Eller yıkanırken parmak araları hilallenir. Ağza su verilirken misvakla veya sağ elin baş ve şehadet parmakları ile dişler temizlenir.
Burna su verirken sümkürme ihtiyacı varsa bu sol elle yapılır.
Yüz yıkanırken alından aşağı doğru su dökülür ve iyice ovalanır.
Kollar yıkanırken su dirseklerden aşağı dökülerek ve ovalanarak yıkanır.
Başa mesh yaparken bilenler için kaplama mesh yapmak efdaldir.
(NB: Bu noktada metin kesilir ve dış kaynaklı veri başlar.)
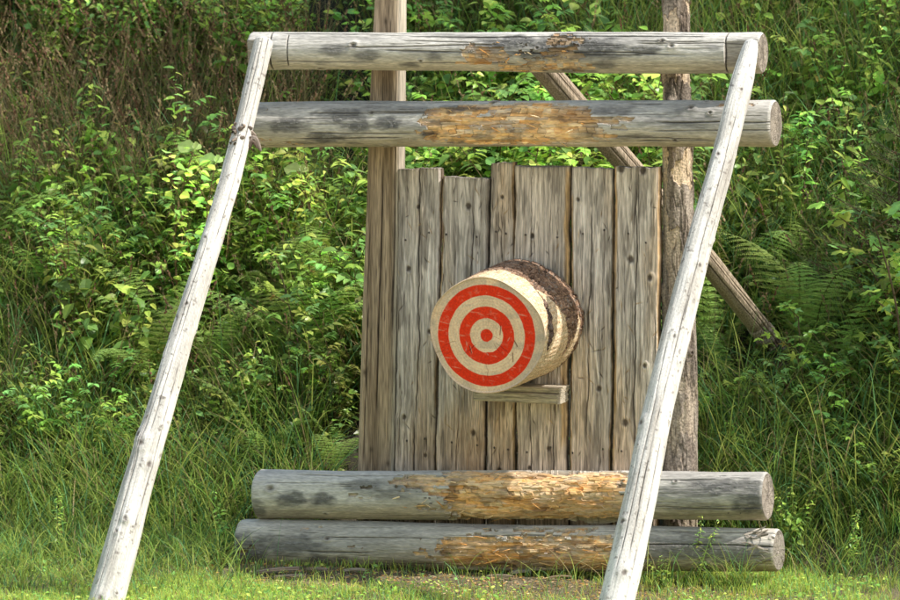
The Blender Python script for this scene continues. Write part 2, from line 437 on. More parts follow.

Ayaklar yıkanırken de parmaklar arası hilallenir ve her iki ayak sol elle yıkanır.
Abdestte her azayı yıkarken besmele çekmek kelime-i şehadet okumak ve her azayı üç avuç su ile yıkamak sünnettir.
Gereğinden fazla su kullanmak israftır. İsraf ise haramdır. Bilhassa vakıf sularını kullanırken bu hususa daha da dikkat edilmelidir. Abdest alan kişi abdest almakla, günahlarının temizleneceğine inanarak abdest almalıdır. Çünkü Peygamber Efendimiz(sav) Hadîs-i Şeriflerinde abdest alan mü’minin eli, gözü ve ayakları ile işlediği günahlarından temizleneceğini beyan ediyorlar.
 
Yukarıda adabını izah etmeye çalıştığımız taharet ve abdest, namaza ve sair ibadetlere hazırlık olmakla beraber, gerek dînî ve manevî noktadan, gerekse maddi noktadan bizim bildiğimiz bilmediğimiz daha nice hikmet ve fâideleri ihtiva etmektedir. Bu sebepledir ki bu hususta şuurlu mümine düşen vazife, azami derecede hassasiyet göstermektir.


Nitekim asr-ı saâdette bir kabile muallimleriyle beraber Peygamberimize ziyarete gelirler. Fahr-i Kâinât Efendimiz muallim sahabiye sorar: Bu kavim ne gibi güzel bir amel işliyor ki yüzleri çok güzel? Muallim sahâbî: â Resûlellah! Bu kavim taharette çok riayet ediyorlar. diye cevap verir.


İmâm-ı Rabbânî(ks) Hazretleride Mektûbât-ı Kudsîsinde: Biz bu dereceyi Resûlüllah Efendimizin sünnetine tam riayetle elde ettik. Bir gün tuvalete (sol ayak yerine) sağ ayakla girdik de o gün çok büyük kayıplara uğradık. buyuruyor.